Nota publicada online
El artista presenta en dos salas oscuras su muestra La eternidad de la noche: dos esculturas, una serigrafía y cinco cuadros de vidrio estrellado a martillazos donde se cruzan lo sagrado, la violencia y el infinito.
A La eternidad de la noche uno ingresa despacio, reverencialmente. Con la vacilación y el respeto con que se cruza un límite hacia otra realidad. Como se entra en una imponente catedral, en un quirófano, en una exposición de arte. Las dos pequeñas salas de la galería Ruth Benzacar donde se exhibe la muestra de Miguel Rothschild (Buenos Aires, 1963, residente en Berlín desde hace más de tres décadas) no tienen el blanco deslumbrante de un quirófano ni la luz divina que parece entrar por las ventanas de las iglesias. No tienen la altura de una catedral, pero pese a su tamaño reducido parecen tener una profundidad sin fin. Las paredes están tapizadas de negro, lo mismo que el suelo que, para preservar inmaculado, los visitantes pisan calzándose antes de entrar unas coberturas de tela sobre los zapatos similares a las que usan los cirujanos.
La luz de las dos salas es tenue pero suficiente para que se dibujen en el centro de cada una las aristas brillantes de dos esculturas donde se unen los triángulos de cristal que las componen: La eternidad de la noche 1 y 2. La primera es la aguja de una catedral gótica que se eleva en lo oscuro. La segunda, también eclesiástica aunque menos precisa, una cúpula geodésica parecida a las creadas por el arquitecto Richard Buckminster Fuller. Ambas están formadas por triángulos de vidrio, figura geométrica tomada por diversas religiones metafóricamente como representación de la divinidad. Los triángulos están estrellados por leves martillazos que Rothschild pegó en el vidrio y esas heridas en el material -evocadoras quizá de las del Cristo en la cruz- producen brillos y reflejos que salpican el suelo, las paredes y el vidrio mismo. La aguja y la cúpula se elevan en el espacio, pero también producen en su base la sensación de un abismo oscuro y sin fondo donde todo se sumerge.
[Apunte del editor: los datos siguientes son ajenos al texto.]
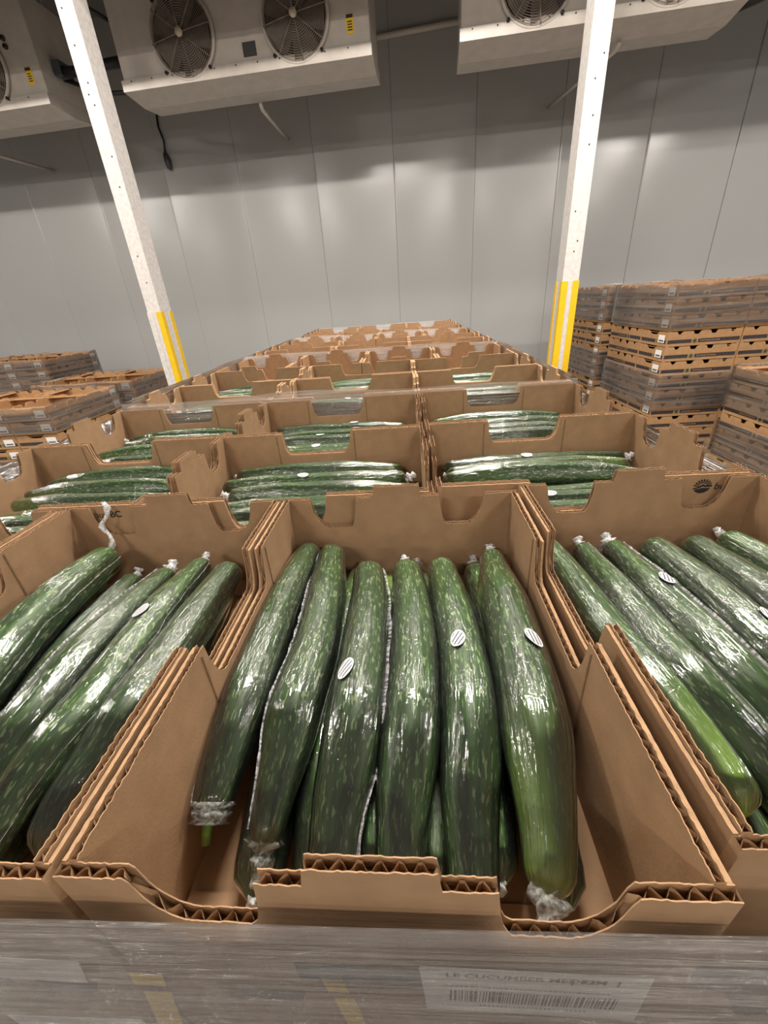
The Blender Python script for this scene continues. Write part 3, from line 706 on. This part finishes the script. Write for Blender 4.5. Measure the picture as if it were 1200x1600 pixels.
cucumber(off([(.0530, .3440, -.07), (.0572, .2691, -.068), (.0606, .1945, -.066), (.0590, .1391, -.064), (.0552, .1017, -.0707), (.0500, .071, -.0773), (.0460, .016, -.086)]), .0215, 'fifth cucumber from left in the front centre box, sticker near its middle', FG, seed=5, far_t=.75, near_t=.62, stick=(.47, A_(78), -0.25), far_tail='small')
cucumber(off([(.1185, .3600, -.07), (.1140, .2954, -.0673), (.1105, .2132, -.0647), (.1060, .137, -.062), (.1000, .0869, -.0663), (.0940, .0488, -.0707), (.0865, .0225, -.076)]), .0250, 'rightmost fat cucumber in the front centre box, pale green tip and film tail', FG, tip=.9, seed=6, far_t=.55, near_t=.52, stick=(.52, A_(113), 0.5), far_tail='knot', near_tail='cone')
LG = 'wrapped cucumbers in the front left box'
cucumber(off([(-.3960, .3830, -.064), (-.3977, .3134, -.060), (-.3953, .2431, -.0602), (-.3899, .1954, -.063), (-.3855, .1525, -.07), (-.379, .1013, -.084), (-.377, .045, -.09)]), .0245, 'large leftmost cucumber of the front left box, long twisted film tail', LG, tip=.2, seam=165, seed=7, far_t=.8, far_tail='twist')
cucumber(off([(-.3580, .3600, -.088), (-.3575, .2792, -.088), (-.3545, .2233, -.088), (-.3500, .1747, -.092), (-.3450, .1344, -.098), (-.342, .04, -.104)]), .018, 'narrow cucumber wedged second from left in the front left box', LG, seed=8, far_t=.75, far_tail='knot')
cucumber(off([(-.2990, .3480, -.072), (-.3045, .2501, -.0676), (-.3070, .188, -.0652), (-.3075, .1315, -.068), (-.3102, .0962, -.076), (-.3120, .025, -.088)]), .0212, 'third cucumber from left in the front left box, dull film over its tip', LG, seam=60, seed=9, far_t=.6, far_tail='cone')
cucumber(off([(-.2600, .3660, -.07), (-.2630, .269, -.0683), (-.2615, .2064, -.0666), (-.2600, .152, -.0649), (-.2645, .1114, -.0669), (-.2700, .0769, -.0726), (-.2721, .0537, -.0783), (-.2733, .020, -.086)]), .0212, 'cucumber with a sticker, second from right in the front left box', LG, seam=150, seed=10, far_t=.6, stick=(.36, A_(78), -0.2), far_tail='knot')
cucumber(off([(-.2150, .3500, -.07), (-.2182, .2402, -.068), (-.2195, .1783, -.066), (-.2215, .1322, -.064), (-.2280, .0984, -.0707), (-.2360, .073, -.0773), (-.2373, .0440, -.086)]), .0212, 'rightmost top cucumber in the front left box, round film-covered near end', LG, seed=11, far_t=.8, near_t=.6, far_tail=None)
cucumber(off([(-.1800, .3300, -.110), (-.1805, .248, -.110), (-.181, .2087, -.1105), (-.182, .1616, -.111), (-.184, .06, -.112)]), .0205, 'dark cucumber low against the right wall of the front left box', LG, seed=12, far_tail=None)
RG = 'wrapped cucumbers in the front right box'
cucumber(off([(.1880, .3750, -.07), (.1950, .3074, -.07), (.1980, .2483, -.069), (.2030, .1974, -.068), (.2107, .1507, -.068), (.2162, .1111, -.069), (.2189, .0846, -.071), (.218, .0640, -.073)]), .0212, 'leftmost cucumber in the front right box with a yellow-green end', RG, tip=.8, seed=13, far_t=.8, near_t=.75, far_tail=None)
cucumber(off([(.2330, .3700, -.07), (.2335, .2773, -.068), (.2360, .2145, -.066), (.2400, .1567, -.064), (.2500, .1182, -.0707), (.2560, .0907, -.0773), (.2620, .030, -.09)]), .0205, 'dull grey-green cucumber second from left in the front right box', RG, seam=100, seed=14, far_t=.62, far_tail='knot')
cucumber(off([(.2700, .3720, -.07), (.2740, .2656, -.0676), (.2780, .2052, -.0652), (.2825, .1537, -.068), (.2900, .1169, -.076), (.2960, .030, -.088)]), .0212, 'third cucumber from left in the front right box, sticker near its far end', RG, seam=130, seed=15, far_t=.62, stick=(.30, A_(100), -0.1), far_tail='cone')
cucumber(off([(.3160, .3700, -.07), (.3235, .2824, -.0676), (.3235, .2261, -.0652), (.3260, .1825, -.068), (.3320, .1483, -.076), (.3370, .03, -.088)]), .0218, 'bright green cucumber fourth from left in the front right box', RG, tip=.1, seam=170, seed=16, far_t=.82, stick=(.47, A_(110), -0.1), far_tail=None)
cucumber(off([(.3670, .3730, -.07), (.3710, .2851, -.0676), (.3705, .2365, -.0652), (.3726, .1912, -.068), (.3782, .1529, -.076), (.3811, .03, -.088)]), .0215, 'cucumber fifth from left in the front right box, sticker at frame edge', RG, seam=60, seed=17, far_t=.75, stick=(.33, A_(105), -0.1), far_tail='small')
cucumber(off([(.4120, .3800, -.07), (.4187, .3146, -.0676), (.4187, .2605, -.0652), (.4206, .2143, -.068), (.4245, .1749, -.076), (.4282, .03, -.088)]), .0215, 'dark cucumber at the right edge of the front right box', RG, seed=18, far_t=.75, far_tail='knot')
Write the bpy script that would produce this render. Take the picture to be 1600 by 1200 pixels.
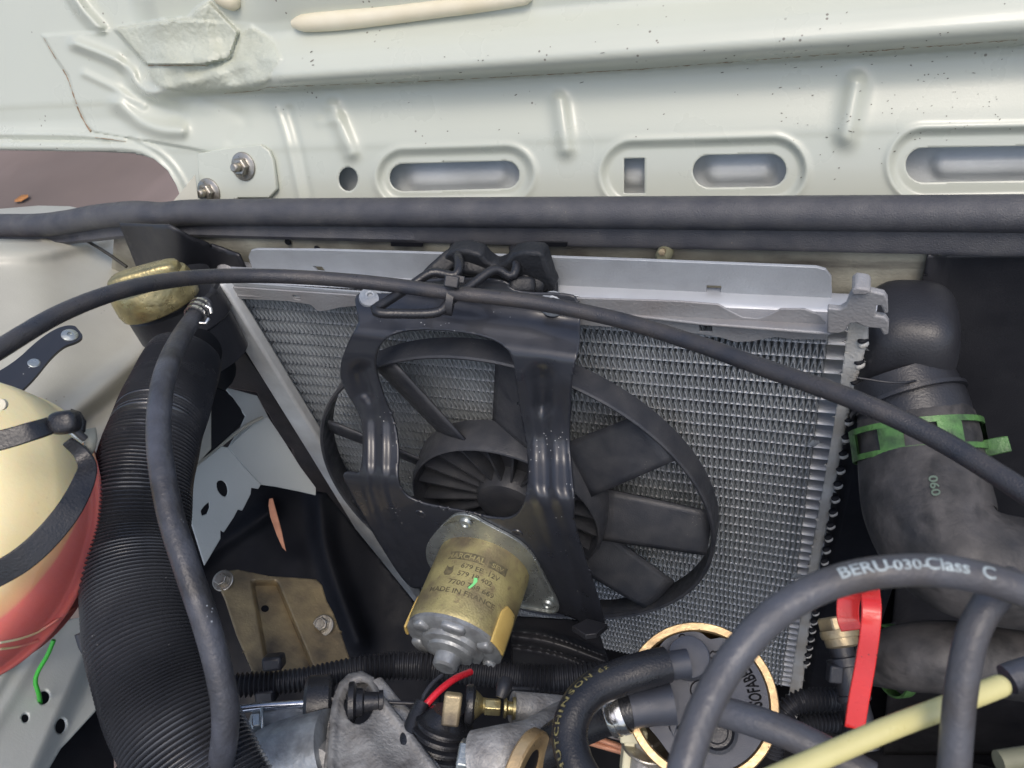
import bpy, math, random
import numpy as np
from mathutils import Vector, Matrix, geometry, noise
random.seed(7)
rng = np.random.default_rng(7)
for o in list(bpy.data.objects): bpy.data.objects.remove(o, do_unlink=True)
SC = bpy.context.scene
COL = SC.collection
# ---------------------------------------------------------------- camera
F = 1201.0                                   # focal length in photo pixels (photo 1600 x 1200)
_d = np.array([330., 1145., F]); _d /= np.linalg.norm(_d)           # straight down, seen in camera axes (x right, y down, z forward)
_h = np.array([3300., 310., -F]); _h -= _d*(_h@_d); _h /= np.linalg.norm(_h)   # across the car
_n = np.cross(_h, _d)                                                # towards the front of the car
R = np.array([_h, _n, -_d])                  # camera axes -> world axes
CAM = np.array([0., 0., 1.35])
cam = bpy.data.cameras.new('camera'); camo = bpy.data.objects.new('camera', cam); COL.objects.link(camo)
cam.sensor_width = 36; cam.lens = F/1600*36; cam.clip_start = 0.01; cam.clip_end = 200
_m = Matrix.Identity(4)
for i in range(3):
    _m[i][0] = R[i, 0]; _m[i][1] = -R[i, 1]; _m[i][2] = -R[i, 2]; _m[i][3] = CAM[i]
camo.matrix_world = _m
SC.camera = camo
cam.dof.use_dof = True; cam.dof.focus_distance = .52; cam.dof.aperture_fstop = 20
# ---------------------------------------------------------------- sky, sun, exposure
W = bpy.data.worlds.new('World'); SC.world = W; W.use_nodes = True
nt = W.node_tree; nt.nodes.clear()
sky = nt.nodes.new('ShaderNodeTexSky'); sky.sky_type = 'NISHITA'; sky.sun_disc = False
SUN_EL, SUN_AZ = 62, 150        # azimuth: degrees clockwise from +Y (front of the car)
sky.sun_elevation = math.radians(SUN_EL); sky.sun_rotation = math.radians(SUN_AZ)
sky.dust_density = 4; sky.air_density = 1.0; sky.ozone_density = 1.0
bg = nt.nodes.new('ShaderNodeBackground'); bg.inputs[1].default_value = 0.15
wo = nt.nodes.new('ShaderNodeOutputWorld')
nt.links.new(sky.outputs[0], bg.inputs[0]); nt.links.new(bg.outputs[0], wo.inputs[0])
sl = bpy.data.lights.new('sun', 'SUN'); sl.energy = .6; sl.angle = math.radians(24); sl.color = (1, .95, .88)
so = bpy.data.objects.new('sun', sl); COL.objects.link(so)
_a, _e = math.radians(SUN_AZ), math.radians(SUN_EL)
_to = Vector((math.sin(_a)*math.cos(_e), math.cos(_a)*math.cos(_e), math.sin(_e)))
so.rotation_euler = _to.to_track_quat('Z', 'Y').to_euler(); so.location = (0, 0, 4)
SC.view_settings.view_transform = 'Standard'; SC.view_settings.look = 'None'
SC.view_settings.exposure = 0.5; SC.view_settings.gamma = 1
# ---------------------------------------------------------------- placing helpers (photo measurement -> real position)
def ray(px, py):
    px = np.asarray(px, float); py = np.asarray(py, float)
    return np.stack([(px-800)/F, (py-600)/F, np.ones_like(px)], -1) @ R.T
def hit(px, py, plane):
    p0, N = plane; r = ray(px, py)
    t = ((np.asarray(p0)-CAM)@np.asarray(N))/(r@np.asarray(N))
    return CAM + r*t[..., None] if np.ndim(t) else CAM + r*t
def at(px, py, t): return CAM + ray(px, py)*t
def cdir(x, y, z):
    v = np.array([x, y, z], float)@R.T; return v/np.linalg.norm(v)
def Yp(y): return (CAM+np.array([0, y, 0]), np.array([0, -1., 0]))
def P3(a, b, c):
    A, B, C = at(*a), at(*b), at(*c); N = np.cross(B-A, C-A); N /= np.linalg.norm(N)
    if N@(CAM-A) < 0: N = -N
    return (A, N)
def px_of(p):
    c = (np.asarray(p)-CAM)@R; return np.stack([c[..., 0]/c[..., 2]*F+800, c[..., 1]/c[..., 2]*F+600], -1)
def sstep(a, b, x): t = np.clip((x-a)/(b-a), 0, 1); return t*t*(3-2*t)
def segdist(px, py, poly, closed=False):
    best = np.full(px.shape, 1e9); n = len(poly)
    for i in range(n if closed else n-1):
        ax, ay = poly[i]; bx, by = poly[(i+1) % n]
        dx, dy = bx-ax, by-ay; L = dx*dx+dy*dy+1e-12
        t = np.clip(((px-ax)*dx+(py-ay)*dy)/L, 0, 1)
        best = np.minimum(best, np.hypot(px-ax-t*dx, py-ay-t*dy))
    return best
def inside(px, py, poly):
    c = np.zeros(px.shape, bool); n = len(poly)
    for i in range(n):
        ax, ay = poly[i]; bx, by = poly[(i+1) % n]
        if ay == by: continue
        c ^= ((ay > py) != (by > py)) & (px < (bx-ax)*(py-ay)/(by-ay)+ax)
    return c
def sdf(px, py, poly):
    d = segdist(px, py, poly, True); return np.where(inside(px, py, poly), -d, d)
def chaikin(p, it=2, closed=True):
    p = [tuple(map(float, q)) for q in p]
    for _ in range(it):
        q = []; n = len(p)
        if not closed: q.append(p[0])
        for i in range(n if closed else n-1):
            a, b = p[i], p[(i+1) % n]
            q.append(tuple(.75*u+.25*v for u, v in zip(a, b))); q.append(tuple(.25*u+.75*v for u, v in zip(a, b)))
        if not closed: q.append(p[-1])
        p = q
    return p
def stadium(x0, y0, x1, y1, r, n=12, ry=None):
    a = math.atan2(y1-y0, x1-x0); out = []
    for k in range(n+1):
        t = a-math.pi/2+math.pi*k/n; out.append((x1+r*math.cos(t), y1+r*math.sin(t)))
    for k in range(n+1):
        t = a+math.pi/2+math.pi*k/n; out.append((x0+r*math.cos(t), y0+r*math.sin(t)))
    return out
def ell(cx, cy, rx, ry, rot=0, n=28):
    c, s = math.cos(math.radians(rot)), math.sin(math.radians(rot))
    return [(cx+rx*math.cos(t)*c-ry*math.sin(t)*s, cy+rx*math.cos(t)*s+ry*math.sin(t)*c) for t in [2*math.pi*k/n for k in range(n)]]
def crom(pts, per=8):
    pts = np.array(pts, float); n = len(pts)
    if n < 3: return np.array([pts[0]+(pts[-1]-pts[0])*k/per for k in range(per+1)])
    P = np.vstack([2*pts[0]-pts[1], pts, 2*pts[-1]-pts[-2]]); out = []
    for i in range(1, n):
        a, b, c, d = P[i-1], P[i], P[i+1], P[i+2]
        for k in range(per):
            t = k/per; out.append(.5*((2*b)+(-a+c)*t+(2*a-5*b+4*c-d)*t*t+(-a+3*b-3*c+d)*t**3))
    out.append(pts[-1]); return np.array(out)
def resample(P, step):
    s = np.r_[0, np.cumsum(np.linalg.norm(np.diff(P[:, :3], axis=0), axis=1))]
    n = max(2, int(round(s[-1]/step))+1); t = np.linspace(0, s[-1], n)
    return np.stack([np.interp(t, s, P[:, k]) for k in range(P.shape[1])], -1), t
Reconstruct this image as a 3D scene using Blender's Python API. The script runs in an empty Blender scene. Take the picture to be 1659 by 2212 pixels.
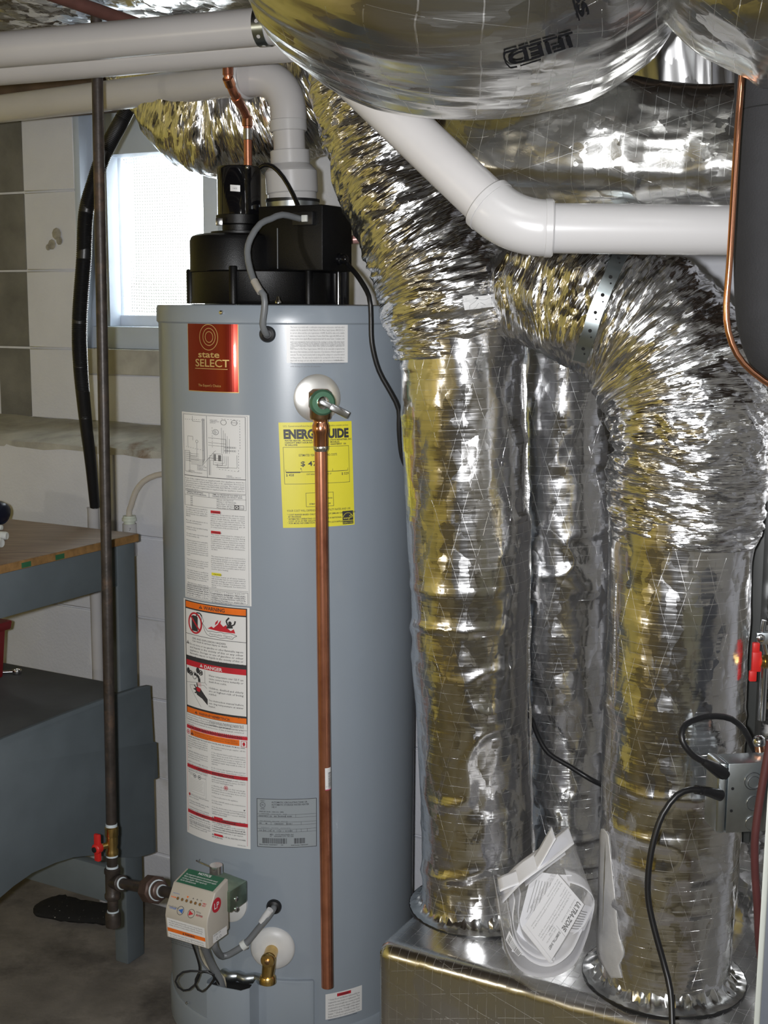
import bpy, bmesh, math, random
import numpy as np
from mathutils import Vector, Matrix
from mathutils.bvhtree import BVHTree
from mathutils.geometry import tessellate_polygon

C = bpy.context.scene.collection
random.seed(7)
R_ = math.radians
# ------------------------------------------------------------------ camera, world, lights, exposure
F, CX, CY, CH = 2800.0, 829.5, 1106.0, 1.49       # focal length in pixels of the 1659 x 2212 frame, lens height
CM = Matrix.Rotation(R_(81), 3, 'X') @ Matrix.Rotation(0.0056, 3, 'Z')
cd = bpy.data.cameras.new('camera'); cam = bpy.data.objects.new('camera', cd); C.objects.link(cam)
cd.sensor_fit = 'VERTICAL'; cd.sensor_height = 36.0; cd.lens = F / 2212 * 36.0; cd.clip_start = 0.05
cam.matrix_world = Matrix.Translation((0, 0, CH)) @ CM.to_4x4()
S = bpy.context.scene
S.camera = cam
w = bpy.data.worlds.new('sky'); S.world = w; w.use_nodes = True
w.node_tree.nodes['Background'].inputs[0].default_value = (0.93, 0.97, 1.0, 1)
w.node_tree.nodes['Background'].inputs[1].default_value = 11.0
def light(name, typ, loc, power, col, size=0.1, aim=None, spread=None):
    d = bpy.data.lights.new(name, typ); d.energy = power; d.color = col
    o = bpy.data.objects.new(name, d); C.objects.link(o); o.location = loc
    if typ == 'AREA':
        d.shape = 'DISK'; d.size = size
        if spread: d.spread = R_(spread)
    elif typ == 'POINT': d.shadow_soft_size = size
    if aim is not None: o.rotation_euler = (Vector(aim) - Vector(loc)).to_track_quat('-Z', 'Y').to_euler()
    return o
light('camera_flash', 'AREA', (-0.06, 0.0, 1.50), 27.0, (0.98, 0.985, 1.0), 0.035, (0.06, 2.4, 1.30), 150)
light('warm_fill', 'POINT', (-2.14, 0.27, 1.30), 18.0, (1.0, 0.90, 0.72), 0.05)  # added unseen lamp: lights the left wall so the foil mirrors gold
light('right_fill', 'AREA', (0.98, 0.20, 2.10), 3.6, (0.95, 0.98, 1.0), 0.5, (1.10, 0.10, 0))  # added unseen lamp: brightens the right wall mirrored in the ducts
S.view_settings.view_transform = 'Standard'; S.view_settings.look = 'None'
S.view_settings.gamma = 1.0; S.view_settings.use_curve_mapping = False; S.view_settings.exposure = 0.0

# ------------------------------------------------------------------ from a pixel of the photograph to a point in the room
def ray(px, py): return CM @ Vector(((px - CX) / F, (CY - py) / F, -1.0))
EYE = Vector((0, 0, CH))
def at(px, py, Y):
    d = ray(px, py); return EYE + d * (Y / d.y)
def atz(px, py, z):
    d = ray(px, py); return EYE + d * ((z - CH) / d.z)
def onp(px, py, n, c):
    d = ray(px, py); return EYE + d * ((c - n.dot(EYE)) / n.dot(d))
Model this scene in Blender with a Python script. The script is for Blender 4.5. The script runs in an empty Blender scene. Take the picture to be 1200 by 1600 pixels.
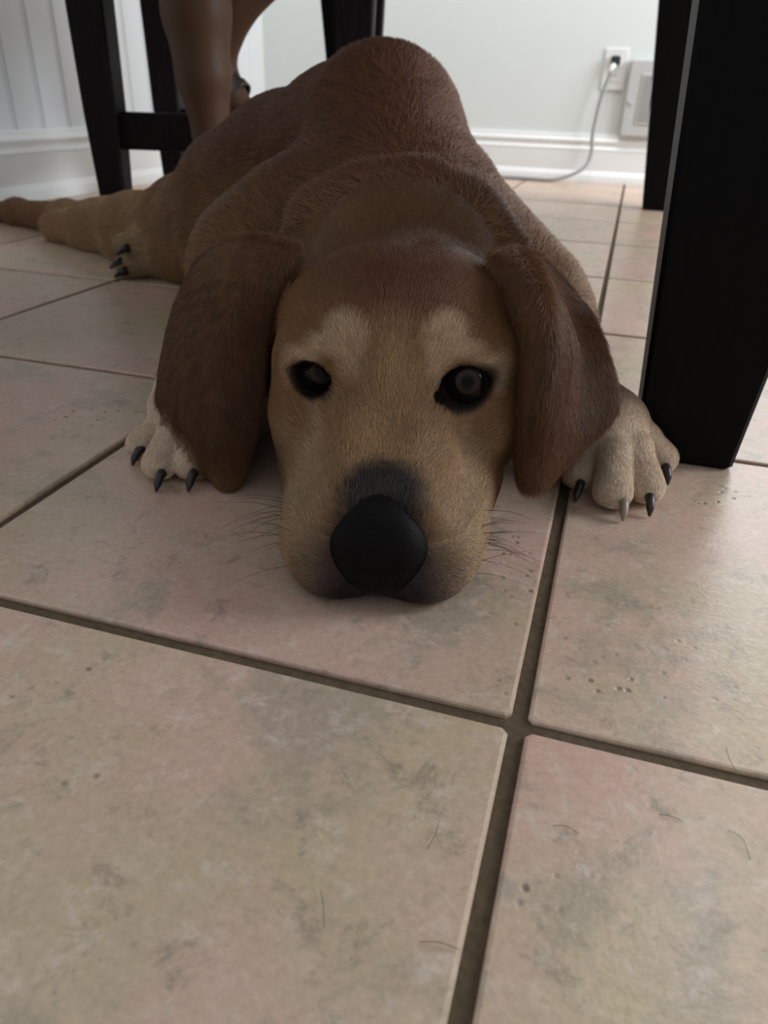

Como el Paraíso y el Infierno, la elevación y el abismo se unen en estas dos obras en una dualidad que es ominpresente en la muestra.
“Usé el triángulo -explica el artista- porque es como de geometría perfecta, con esta cuestión del más allá, espiritual ya desde Pitágoras, las matemáticas... Quise usar siempre el triángulo para formar las dos figuras, el triángulo que puede vincularse con la Divina Trinidad pero también con una religiosidad no específica, sino del más allá, de una inmensidad inexplicable, de esas preguntas que se hacen todas las religiones y el hombre en general”.
En las paredes, alrededor de esas dos esculturas de connotación sacra, se exhiben una serigrafía y otras cinco obras. La serigrafía es la imagen de un cielo estrellado en negativo: un cielo blanco con estrellas negras sobre una tela reflectora de las que usan en sus chalecos los ciclistas, con vidrio molido que la vuelve inestable y con puntitos brillantes.
Como en las esculturas tachonadas a martillazos, la violencia que evoca los tormentos y martirios vuelve a aparecer en las otras cinco obras con formato de cuadros que completan la muestra en las paredes. Son fotos de cielos nocturnos sobre las que el artista colocó vidrios de seguridad en los que dibujó con cortavidrios dibujos de rosetas y cúpulas de varias iglesias y monasterios europeos. Rothschild dibuja con el cortavidrios y luego golpea el vidrio del otro lado con un martillo para que se quiebre por las líneas marcadas, de forma que los reflejos unan algunas estrellas de la foto de abajo como si fueran constelaciones imaginarias. El punto de vista del espectador es entonces el de alguien que mira desde abajo la bóveda de la iglesia, que es una representación del cielo, de lo divino.
"La eternidad de la noche" puede visitarse hasta el 3 de marzo, de martes a sábados de 14 a 19 en la galería Benzacar, Juan Ramírez de Velasco 1287. Gratis.